Saturday, 18 September 2010

wstring vs. ustring

The problem with Windows cygwin gcc using 16 bits' strings instead of the hard coded 32 that I use is solved in the only way possible within C.

The problem is about the following: I rely on wide characters being signed, irrespective of what the local C implementation uses for wide characters. As a means to (in future) allow Unicode upper plane code points1) I also implement wide characters with signed integers (assuming them to use 4 byte). The normal wcs string functions – f.ex. the comparison wcscmp instead of strcmp for old narrow characters – varies according to implementation, so I provide my own counterparts in ucstr.h. They're not complete, but they work for my purposes, including others that aren't on the web.

Fine, so far – but since cygwin use 16 bits internally for wide chars, the wide string literals, f.ex. L"ψ⁶ Aur" 2) won't work for my personal 32 bits wide chars. Therefore I have to replace them with uchar array declarations like
   uchar _L_psi_e6_Aur[] = {L'ψ',L'⁶',L' ',L'A',L'u',L'r',0}.
and replacing all occurrences of L"ψ⁶ Aur" with _L_psi_e6_Aur. It's not beautiful, but it's the only way to make the code portable.

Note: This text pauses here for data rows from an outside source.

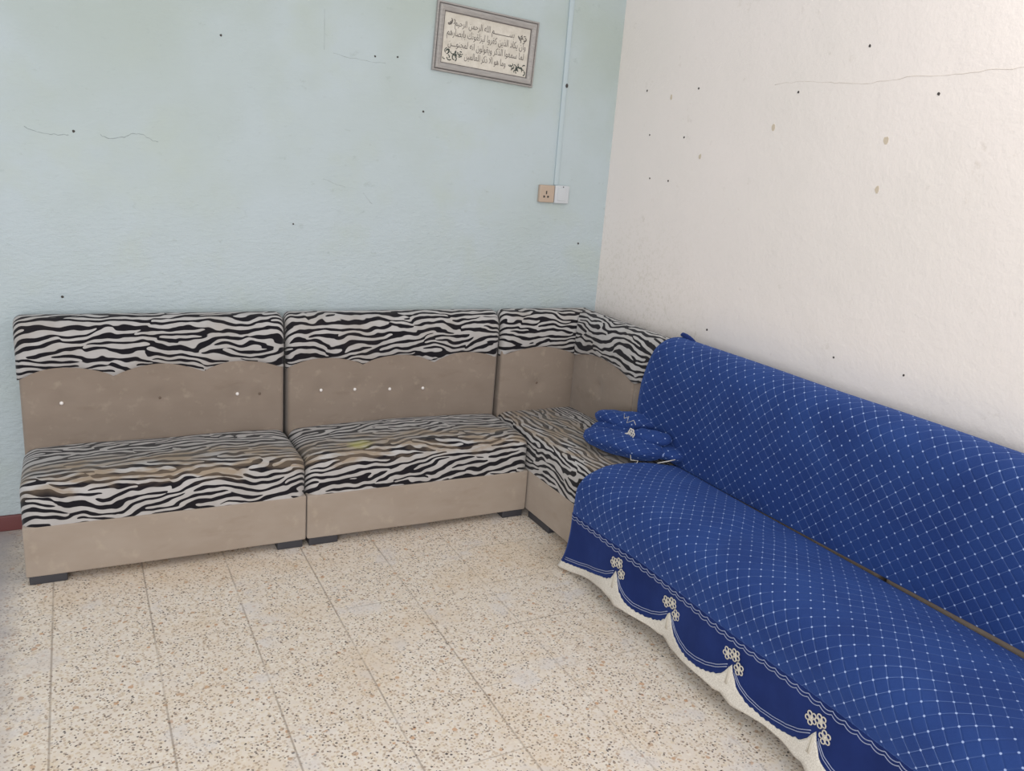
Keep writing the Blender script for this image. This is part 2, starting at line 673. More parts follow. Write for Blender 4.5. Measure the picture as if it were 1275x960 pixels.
# nail holes and filler marks: children of the walls
def disc(c, r, axis, depth, mat, name, parent, sq=1.0):
    bm = bmesh.new()
    n = 9
    a = []
    b = []
    for i in range(n):
        rr = r * (0.8 + 0.4 * random.random())
        u = math.cos(2 * PI * i / n) * rr
        v = math.sin(2 * PI * i / n) * rr * sq
        if axis == 'y':
            a.append(bm.verts.new((c[0] + u, YB - depth, c[1] + v)))
            b.append(bm.verts.new((c[0] + u * 1.15, YB + 0.004, c[1] + v * 1.15)))
        else:
            a.append(bm.verts.new((XR - depth, c[0] + u, c[1] + v)))
            b.append(bm.verts.new((XR + 0.004, c[0] + u * 1.15, c[1] + v * 1.15)))
    bm.faces.new(a)
    for i in range(n):
        bm.faces.new((a[i], b[i], b[(i + 1) % n], a[(i + 1) % n]))
    bmesh.ops.recalc_face_normals(bm, faces=bm.faces)
    return link(name, bm, mat, parent, smooth=False)


for (x, z, r) in [(-1.873, 2.009, .007), (-1.238, 2.008, .006), (-1.136, 2.017, .006), (-1.005, 1.802, .007), (-2.412, 1.599, .007),
                  (-1.583, 1.281, .005), (-0.117, 1.234, .007), (-2.485, .965, .007), (-0.274, 1.989, .009)]:
    disc((x, z), r * .72, 'y', 0.0012, M_HOLE, 'nail_hole', wall_back)
for (y, z, r) in [(-1.478, 2.091, .007), (-.214, 1.99, .006), (-.593, 1.986, .007), (-1.182, 1.95, .006), (-1.782, 1.924, .007), (-.274, 1.788, .006),
                  (-.535, 1.78, .006), (-.314, 1.589, .006), (-.458, 1.585, .006), (-.861, .965, .007), (-1.563, 1.009, .005), (-1.861, 1.02, .005)]:
    disc((y, z), r * .75, 'x', 0.0012, M_HOLE, 'nail_hole', wall_right)
for (y, z, r) in [(-1.079, 1.824, .016), (-1.615, 1.78, .016), (-1.616, 1.617, .014), (-.405, 1.955, .013), (-.66, 1.70, .013)]:
    disc((y, z), r * .6, 'x', 0.0008, M_FILL, 'filler_patch', wall_right, 1.4)


def crack(pts, axis, mat, parent, r=0.0022):
    P = []
    for (a, b), (c, d) in zip(pts, pts[1:]):
        for i in range(5):
            t = i / 5
            u = a + (c - a) * t
            v = b + (d - b) * t + (random.random() - .5) * 0.006
            P.append((u, YB, v) if axis == 'y' else (XR, u, v))
    P.append((pts[-1][0], YB, pts[-1][1]) if axis == 'y' else (XR, pts[-1][0], pts[-1][1]))
    rad = [r * .6 * (0.45 + 0.7 * random.random()) for _ in P]
    return link('plaster_crack', tube(P, rad, 5), mat, parent)


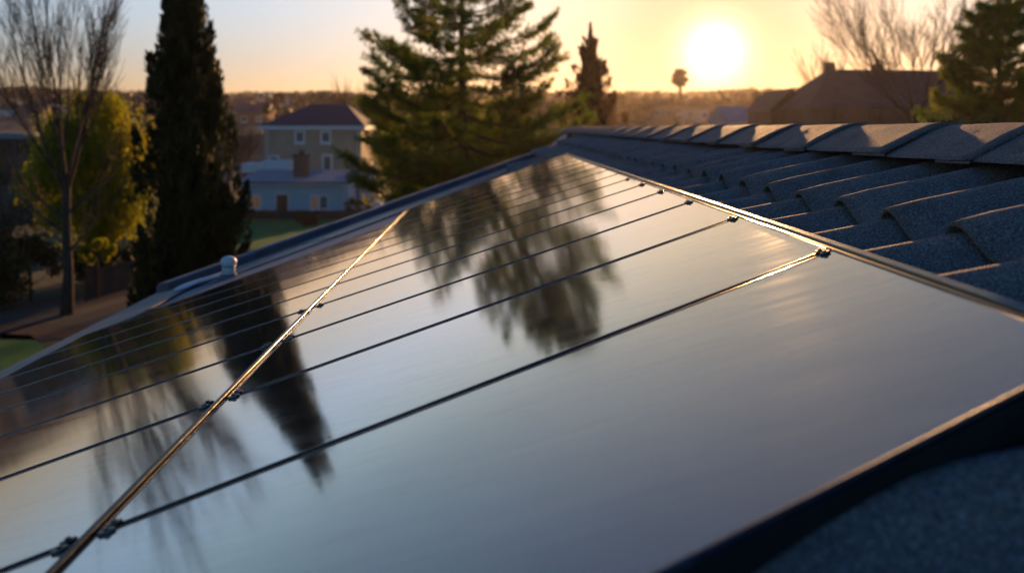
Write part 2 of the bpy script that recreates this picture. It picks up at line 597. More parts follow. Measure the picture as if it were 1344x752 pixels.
def course(lip, length, y0, y1, seed, amp=0.076, base=0.042, ybase=3.36 - 0.86 * PITCH):
    rnd = random.Random(seed)
    k0, k1 = math.floor((y0 - ybase) / PITCH), math.ceil((y1 - ybase) / PITCH)
    line = []
    for k in range(k0, k1):
        ka, kh, kx = 1 + rnd.uniform(-.12, .10), rnd.uniform(-.003, .003), rnd.uniform(-.008, .008)
        for u, hh in prof:
            e = 1 - abs(2 * u - 1) ** 6
            line.append((ybase + (k + u) * PITCH + kx * 0.5 * e, hh * amp * ka, kh * e, kx * e))
    rows = 9
    vs, fs = [], []
    nl = len(line)
    for r in range(rows):
        f = r / (rows - 1)
        for (y, hw, kh, kx) in line:
            x = lip + kx * (1 - f) + f * length
            droop = 0.004 * max(0, 1 - f * 8)
            up = DECK + base * (1 - f) + 0.004 + hw * (1 - 0.12 * f) + kh - droop
            up += 0.0022 * noise.noise(Vector((x * 9, y * 9, seed)))
            vs.append((x, y, zr(x, up)))
    for r in range(rows - 1):
        for i in range(nl - 1):
            a = r * nl + i
            fs.append((a, a + nl, a + nl + 1, a + 1))
    # the thickness of the lip
    b = len(vs)
    th = 0.013
    for (p) in vs[:nl]:
        vs.append((p[0] + 0.002, p[1], p[2] - th))
    for i in range(nl):
        p = vs[2 * nl + i]
        vs.append((p[0], p[1], p[2] - th))
    for i in range(nl - 1):
        fs.append((i, i + 1, b + i + 1, b + i))
        fs.append((b + i, b + i + 1, b + nl + i + 1, b + nl + i))
    mb = MB()
    mb.add(vs, fs)
    return mb


L1X = 1.174
EXPO = 0.46
for k, (ya, yb) in enumerate([(0.6, 13.6), (0.4, 12.9), (-0.4, 10.5), (-0.4, 8.0), (-0.4, 2.0)]):
    lip = L1X - EXPO * k
    o = course(lip, EXPO + 0.12 + (0.2 if k == 0 else 0), ya if k < 2 else ya, yb, 5 + k, *((0.03, 0.015) if k > 2 else ())).build('tile_course', 'tile', house, smooth=True)
# far part of the top course follows the bent gable edge
# ridge caps
joints = [-0.9, -0.1, 0.7, 1.35, 2.0, 2.65, 3.23, 4.05, 4.82, 5.6, 6.4, 7.2, 8.0, 8.8, 9.6, 10.4, 11.2, 12.0, 12.8, 13.6, 14.4, 15.2, 16.0, 16.8, 17.6, 18.5]
capprof = [(1.612, -.116), (1.618, -.104), (1.66, -.086), (1.72, -.058), (1.78, -.03), (1.83, -.007), (1.87, .007), (1.905, .013), (1.94, .012),
           (1.98, .003), (2.03, -.014), (2.1, -.045), (2.2, -.098), (2.23, -.116)]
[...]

1)ponder f.ex. using a Mesopotamian Cuneiform glyph here, which is realistic, since there was Cuneiform star catalogues, f.ex. MUL.APIN, then such a Cuneiform glyph is implemented in plane 1 of Unicode, which needs 21 bits, which is so odd that 32 bits is provided by integer is the best match,
2)a star in the eastern Auriga, formerly Telescopium Herscheli

A crucial question: why not use another programming language than C. Yes, why not, but the languages not to use for this kind of application are Java and C# (and all .NET languages), because they require loading of a heavy virtual machine that are not used for the conversion process. Other not-to-use-for-this languages are JavaScript and PHP, because of their web oriented implementations. Relevant languages are Python and C++. The current implementation will stick to C because of lib spinoffs that can be used in implementation of programming language experiments of mine – C++ won't do for parallel programming – until a full set of star maps can be generated: nothing is impossible in C, but many solutions require ugly-like-h*ck code.